DATA EXTRACT –
____________
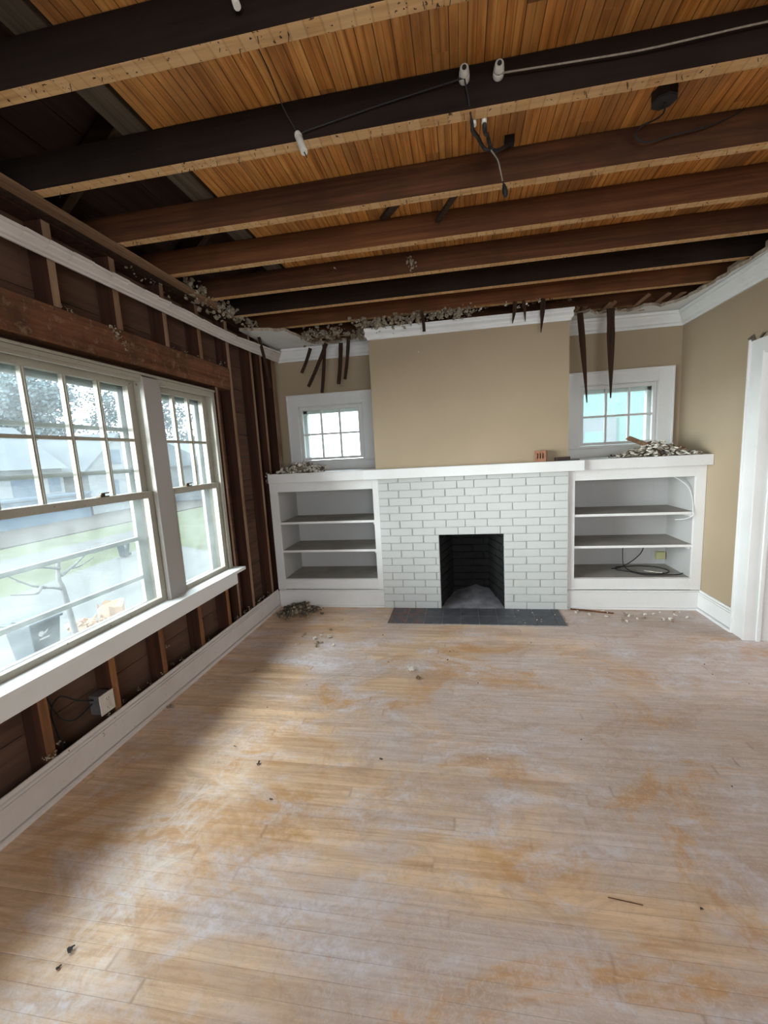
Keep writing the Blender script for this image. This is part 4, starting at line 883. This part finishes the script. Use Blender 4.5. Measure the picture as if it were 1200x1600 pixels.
# ------------------------------------------------------------------ outdoors
b = B(); box(b, -90, -2.02, -60, 90, -2.2, -2.02); box(b, -2.02, 30, 4.45, 90, -2.2, -2.02); struct('lawn', b, 'grass', 'pale winter lawn outside the big window', 'lawn')
b = B(); slab(b, [(-3.2, -6), (-3.2, 11), (-13.9, 17), (-13.2, 11.7), (-12.8, 9.8), (-14.2, 6.4), (-16, -6)], -2.02, -1.99, 0, 0); struct('driveway', b, 'concrete', 'pale concrete driveway below the window', 'driveway')
b = B(); slab(b, [(-15.6, 8.5), (-16.4, 21.5), (-18.2, 21.5), (-19.0, 5)], -2.02, -2.00, 0, 0); slab(b, [(-3.2, 16), (-13.8, 22), (-13, 24.8), (-3, 19)], -2.02, -2.00, 0, 0); struct('path', b, 'asphalt', 'grey street strip across the lawn', 'street')
b = B(); slab(b, [(-21.5, -5), (-21.5, 44), (-29.5, 44), (-29.5, -5)], -2.02, -1.96, 0, 0); struct('verge', b, 'mulch', 'brown verge before the far houses', 'verge')
# grey house opposite
h = thing('grey_house', (-33, 20, -1.5), 'hazy grey roofed house with blue front across the street', 'house')
def gable(bm, x0, x1, y0, y1, ze, zr, mi=0):
    """gable roof, ridge along y"""
    xm = (x0 + x1) / 2; v = [bm.verts.new(p) for p in ((x0, y0, ze), (x1, y0, ze), (xm, y0, zr), (x0, y1, ze), (x1, y1, ze), (xm, y1, zr))]
    for f in ((0, 2, 1), (3, 4, 5), (0, 1, 4, 3), (1, 2, 5, 4), (2, 0, 3, 5)): bm.faces.new([v[i] for i in f]).material_index = mi
b = B(); box(b, -37, -30, 8, 27.4, -2.02, 1.8); obj('walls', b, 'ext_white', h)
b = B(); gable(b, -38, -29.4, 7.5, 27.45, 1.75, 5.0); obj('roof', b, 'ext_roof', h)
for y0, y1, z0, z1 in ((23.6, 25.4, -1.3, 1.1), (26.2, 27.1, .0, 1.2), (20.2, 21.4, .0, 1.2), (17, 19, -1.4, 1.0)):
    b = B(); box(b, -30.03, -29.97, y0, y1, z0, z1); obj('window_opening', b, 'ext_blue', h)
b = B(); box(b, -29.98, -27.8, 18.5, 27.2, -2.02, -.2); box(b, -30, -27.6, 18.4, 27.4, -.25, -.1); obj('porch', b, 'ext_blue', h)
h = thing('white_gabled_house', (-31, 32, -1.5), 'pale white gabled wing seen through the middle panes', 'house')
b = B(); box(b, -36, -28.6, 28.2, 35.5, -2.02, 1.6)
v = [b.verts.new(p) for p in ((-28.6, 28.2, 1.6), (-28.6, 35.5, 1.6), (-28.6, 31.6, 4.3), (-36, 28.2, 1.6), (-36, 35.5, 1.6), (-36, 31.6, 4.3))]
for f in ((0, 1, 2), (3, 5, 4), (0, 2, 5, 3), (1, 4, 5, 2)): b.faces.new([v[i] for i in f])
obj('walls', b, 'ext_white', h)
b = B(); quadbox(b, (-32.3, 31.6, 4.45), (-32.3, 36.3, 1.15), (7.8, 0, 0), (0, .10, .16)); quadbox(b, (-32.3, 31.6, 4.45), (-32.3, 27.6, 1.2), (7.8, 0, 0), (0, -.10, .16)); obj('roof', b, 'ext_roof', h)
for y0, z0 in ((30.6, 1.9), (30.0, -.6), (33.0, -.6)):
    b = B(); box(b, -28.62, -28.56, y0, y0 + 1.0, z0, z0 + 1.2); obj('window_opening', b, 'ext_blue', h)
h = thing('white_bungalow', (-27, 42, -1.5), 'pale low house seen through the narrow window', 'house')
b = B(); box(b, -32, -24, 37.5, 50, -2.02, 1.5); obj('walls', b, 'ext_white', h)
b = B(); gable(b, -33, -23.4, 37, 50.5, 1.45, 3.8); obj('roof', b, 'ext_roof', h)
for y0 in (38.5, 41.5, 45):
    b = B(); box(b, -24.03, -23.96, y0, y0 + 1.3, -.3, 1.0); obj('window_opening', b, 'ext_blue', h)
# trees behind
def big_tree(x, y, hgt, r, label, n_=1500, seed=1):
    rr = random.Random(seed); t = thing('distant_tree', (x, y, -1.5), label, 'tree')
    b = B(); cyl(b, (x, y, -2.02), (x, y, hgt * .5), .35, .2, 10)
    for k in range(9):
        a = rr.random() * 6.28; z = rr.uniform(.15, .5) * hgt; tube(b, [(x, y, z), (x + math.cos(a) * r * .4, y + math.sin(a) * r * .4, z + hgt * .2), (x + math.cos(a) * r * .7, y + math.sin(a) * r * .7, z + hgt * .38)], [.14, .1, .06], 6, n=3)
    obj('trunk', b, 'bark', t)
    b = B(); cl = [(rr.uniform(-1, 1), rr.uniform(-1, 1), rr.uniform(-1, 1)) for _ in range(26)]
    for k in range(n_):
        c = cl[k % 26]; p = Vector((x + c[0] * r * .75 + max(-1.9, min(1.9, rr.gauss(0, 1))) * r * .17, y + c[1] * r * .75 + max(-1.9, min(1.9, rr.gauss(0, 1))) * r * .17, hgt * .66 + c[2] * hgt * .26 + rr.gauss(0, r * .13)))
        u = Vector((rr.gauss(0, 1), rr.gauss(0, 1), rr.gauss(0, 1))).normalized() * r * .026; w_ = u.orthogonal().normalized() * r * .022
        b.faces.new([b.verts.new(p + q) for q in (-u - w_, u * .9 - w_ * .8, u + w_, -u * .7 + w_)])
    obj('crown', b, 'crown', t)
big_tree(-46, 37.5, 12.0, 5.5, 'hazy broad tree behind the white gable', 9000, 2)
big_tree(-44, 53, 12.5, 5.5, 'hazy tree rising behind the rightmost panes of big window', 8000, 3)
big_tree(-52, 27, 10.5, 4.0, 'pale tree over the grey roof at the picture edge', 5000, 4)
big_tree(-39, 68, 11, 5.5, 'pale tree seen through the narrow window', 7000, 5)
# bare little tree
b = B(); tx, ty = -6.5, 5.62
tube(b, [(tx, ty, -2.02), (tx + .06, ty + .02, -1.3), (tx, ty, -.5), (tx - .02, ty - .03, -.25), (tx, ty, 0.05)], [.05, .045, .042, .035, .028], 10)
for q in ([(tx, ty, -.45), (tx, ty - .15, -.38), (tx, ty - .35, -.30), (tx - .1, ty - .62, -.12)], [(tx, ty - .28, -.33), (tx, ty - .5, -.22), (tx, ty - .8, .02)], [(tx, ty, -.22), (tx, ty + .25, -.12), (tx, ty + .5, .02), (tx, ty + .62, .12)], [(tx, ty, -.1), (tx, ty - .3, .0), (tx, ty - .6, .02)], [(tx, ty - .35, -.3), (tx + .2, ty - .6, -.32), (tx + .2, ty - .95, -.22)], [(tx, ty + .2, -.14), (tx - .1, ty + .45, -.18), (tx - .1, ty + .75, -.1)]):
    tube(b, q, [.028, .02, .015, .010, .008], 6)
tag(obj('bare_tree', b, 'bark'), 'small leafless tree standing right outside the lower pane', 'tree')
# bin
def wheelie(cx, cy, s, label, lid_up=0):
    t = thing('wheeled_bin', (cx, cy, -1.99), label, 'bin')
    b = B(); z0, z1 = -1.99 + .03, -1.99 + .93 * s; a0, a1 = .19 * s, .27 * s
    A = [b.verts.new((cx + i * a0, cy + j * a0, z0)) for i, j in ((-1, -1), (1, -1), (1, 1), (-1, 1))]; Bv = [b.verts.new((cx + i * a1, cy + j * a1, z1)) for i, j in ((-1, -1), (1, -1), (1, 1), (-1, 1))]
    b.faces.new(A[::-1]); b.faces.new(Bv)
    for i in range(4): b.faces.new((A[i], A[(i + 1) % 4], Bv[(i + 1) % 4], Bv[i]))
    obj('body', b, 'bin', t, .02)
    b = B(); box(b, cx - a1 - .04, cx + a1 + .03, cy - a1 - .03, cy + a1 + .03, z1, z1 + .05 * s); box(b, cx - a1 * .6, cx + a1 * .6, cy - a1 * .8, cy + a1 * .8, z1 + .05 * s, z1 + .08 * s); obj('lid', b, 'bin', t, .015)
    b = B(); cyl(b, (cx + a0, cy - a0 - .05, z0 + .07), (cx + a0, cy - a0, z0 + .07), .09 * s, seg=16); cyl(b, (cx + a0, cy + a0, z0 + .07), (cx + a0, cy + a0 + .05, z0 + .07), .09 * s, seg=16); obj('wheels', b, 'black', t)
    # pale emblem on the front
    b = B(); xf = cx + a1 - .012; zc = z1 - .2 * s
    cyl(b, (xf - .01, cy - .1, zc + .02), (xf + .004, cy - .1, zc + .02), .045, .045, 16); quadbox(b, (xf, cy - .14, zc - .07), (xf, cy + .03, zc - .07), (.012, 0, 0), (0, 0, .022)); quadbox(b, (xf, cy - .05, zc + .01), (xf, cy + .02, zc + .05), (.012, 0, 0), (0, 0, .03))
    obj('emblem', b, 'binlogo', t)
wheelie(-7.35, 5.72, 1.0, 'dark wheeled trash bin standing on the driveway')
wheelie(-13.2, 14.1, .62, 'small distant bin at the far end of the driveway')
# cut stump and logs
sp = thing('cut_stump', (-8.1, 8.05, -1.99), 'rough cut tree stump with pale wood outside', 'stump')
b = B(); vs = []
for i in range(14):
    a = i * 6.283 / 14; vs.append((-8.1 + math.cos(a) * .26 * random.uniform(.85, 1.15), 8.05 + math.sin(a) * .26 * random.uniform(.85, 1.15)))
A = [b.verts.new((x, y, -1.99)) for x, y in vs]; C = [b.verts.new((x, y, -1.62 + random.uniform(-.08, .08))) for x, y in vs]
b.faces.new(A[::-1]); b.faces.new(C)
for i in range(14): b.faces.new((A[i], A[(i + 1) % 14], C[(i + 1) % 14], C[i]))
obj('stump_body', b, 'cutwood', sp)
b = B(); rn = random.Random(4)
for k in range(40): flake(b, (-8.05 + rn.uniform(-.3, .3), 7.38 + rn.uniform(-.36, .36), -1.9 + rn.uniform(-.05, .16)), rn.uniform(.05, .12), .4, 0, .2, rn)
tag(obj('wood_chips', b, 'cutwood'), 'spread of orange wood chips beside the cut stump', 'wood chips', None, 'stuff')
# neighbour's aqua house beyond the right back window, pale garage beyond the left one
h = thing('aqua_house', (5, 9.5, -1.5), 'aqua lap-sided neighbour house beyond the right back window', 'house')
b = B(); box(b, 1.2, 9, 9.0, 12, -2.02, 6); obj('walls', b, 'aqua', h)
b = B(); box(b, 2.35, 3.05, 8.95, 9.0, 1.0, 1.95); obj('window_trim', b, 'ext_white', h)
b = B(); box(b, 2.45, 2.80, 8.94, 8.96, 1.1, 1.7); obj('window_glass', b, 'aqua', h)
____________
EXERCISE REQUIREMENTS – Search the lines for "picture". Copy each line that has it.

RESULT OF THIS EXERCISE –
Keep writing the Blender script for this image. This is part 4, starting at line 883. This part finishes the script. Use Blender 4.5. Measure the picture as if it were 1200x1600 pixels.
big_tree(-52, 27, 10.5, 4.0, 'pale tree over the grey roof at the picture edge', 5000, 4)